The characters are masterfully written and developed, and while I personally didn’t fell for them all, I nevertheless appreciated them. I must admit that I much more liked them as the adult versions from their younger ones. Grace is our main character and narrator of the story and her voice is distinctive, and there is something confessional in it, she’s not holding back, we get to know the whole truth.

The scenes set in the 1960’s in Paris were very detailed and felt as if they might have been autobiographical perhaps? So many details and so many insider knowledge were there. However, to be totally honest, these scenes were for me very slow going, I much preferred the storyline set in the present, the past simply focused too much and heavily on history and politics and it just didn’t grab me. In the end, I found myself skimming through those parts without a feeling that I’m missing on something. As the story progresses though, it gets darker and more serious, and I had a feeling that something really bad is going to happen.

Carol Drinkwater’s writing style is exquisite and her attention to the smallest details is incredible. The descriptions of nature, food, sea, weather but also feelings and emotions that were milling about on the pages of this book were mesmerizing. The setting of the story, especially the part set in France, is beautiful and I can’t imagine a better one for this book. I loved the idea of the lone house on a cliff, it was a brilliant setting for this story. The house was actually a character of its own, with its history and it changing hands in the family, being a place where everybody feels safe and loved.

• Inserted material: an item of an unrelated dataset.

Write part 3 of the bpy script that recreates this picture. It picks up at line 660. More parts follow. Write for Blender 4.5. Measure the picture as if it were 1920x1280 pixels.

There are for sure some twists throughout the story that, in the end, finishes with a satisfying conclusion. Sadly, though, this story didn’t appeal to me as much as I hoped it would – there is no particular reason for this, sometimes it works like this. It was full of dark secrets, misunderstandings and tension, riddled with tragedy. It was a multi – layered story, going back and forth in time. I really, really liked to see how the past has made the characters who they are in the present, to be a witness to all the changes, to watch them changing, making mistakes, growing and maturing. The writing style is descriptive and eloquent, and brings everything the author writes about to life. “The House on the Edge of the Cliff” was a very atmospheric novel about obsession, love, hate, betrayal, guilt and forgiveness.